APRA provides cover for the RBA’s entry into the currency wars
By putting the squeeze on home lending, the regulator is providing cover for the central bank to slash rates and enter the ‘currency wars’.
For the first time in many years, the Reserve Bank can lower Australian interest rates without the fear of dangerously boosting the residential property market.
Accordingly, it has much greater freedom to reduce rates to combat a rising dollar than has been the case in recent years.
The new environment comes about because banks are currently imposing a mini credit squeeze on home lending.
Dwelling prices are created by a multitude of factors, but by far the greatest is the availability of bank credit. A large number of buyers calculate what they can pay for a dwelling by determining what the bank will lend them.
If banks slash the availability of credit, it will always cause a fall in dwelling prices. Likewise, any significant rise in credit availability boosts prices. It was the abundant availability of bank credit that drove the recent house price boom.
The current squeeze is nothing like past credit squeezes and has been brought on by the Australian Prudential Regulation Authority who believed that Australian banks were over leveraging their dwelling portfolios, in the light of tighter world standards. So, the banks were required to raise a large amount of capital via shares and hybrid issues.
This makes it harder to maintain earnings per share and dividend rates. It was akin to the practice of giving children in my generation a dose of castor oil as a punishment.
But there was a twist. The banks were informally informed that if they did not restrain home lending growth to around the 6 to 7 per cent mark — it had been growing by around 10 per cent — they would receive another dose of nasty castor oil. In other words they would be required to issue more capital.
Most banks hastily retreated because they did not want to raise more capital.
The most obvious way of limiting growth is to tighten lending rules and APRA is also requiring this.
Obviously, different banks have different stress test rules, but a common one is to stress test a potential borrower against rising interest rates.
A 2 per cent stress test was widely used in the past. Many banks have now raised their stress test rate to 3 per cent or higher, which cuts back the amount they can lend.
The main buyers in the market have been investors and there is also a clamp down on that type of lending. There has been some sloppy form filling by some banks at the branch level, which saw some loans to investors classified as home dwellers. That has also been tightened up.
Last week, APRA put out a bulletin that confirmed that the squeeze was working and that growth was being curtailed and better stress tests imposed.
None of these moves help bank profits, so there has been a lot of muttering and grumbling behind the scenes but very few critical public statements.
But it should be emphasised that if the banks, at APRA’s insistence, cut back dwelling lending too far it will cause dwelling prices to collapse and create large bad debts.
The prosperity of banks is closely linked to dwelling prices. So far the credit squeeze has been carefully monitored, this is because everyone understands the likely repercussions if it goes too far.

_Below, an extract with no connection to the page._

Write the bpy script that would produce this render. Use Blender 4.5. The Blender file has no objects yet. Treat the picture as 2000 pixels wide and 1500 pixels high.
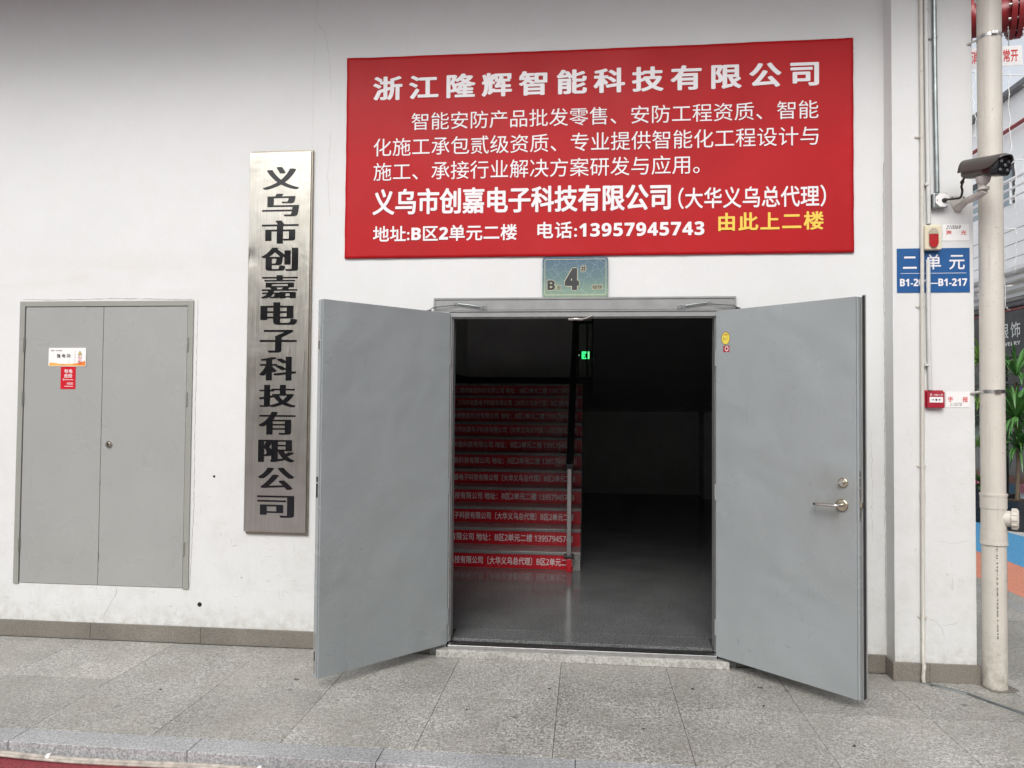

If interest rates continue to fall, then the stress tests may need to be tightened further in order to restrict growth and avoid the need for raising more capital.
What many banks are doing to keep the wheels of growth turning is to look for sound small enterprises to lend to.
Meanwhile, this new home lending situation has come about at a critical time because the Australian dollar is now holding close to the US76c mark, when the Reserve Bank is looking for a currency exchange rate below US70c.
Given that Australian interest rates are higher than other countries of similar standing, money is now flowing Down Under which works to boost the currency and some are forecasting that the exchange rate could rise as high as US80c.
Thanks to APRA, the Reserve Bank can now attack the currency with lower rates without the risk of putting a rocket under house prices.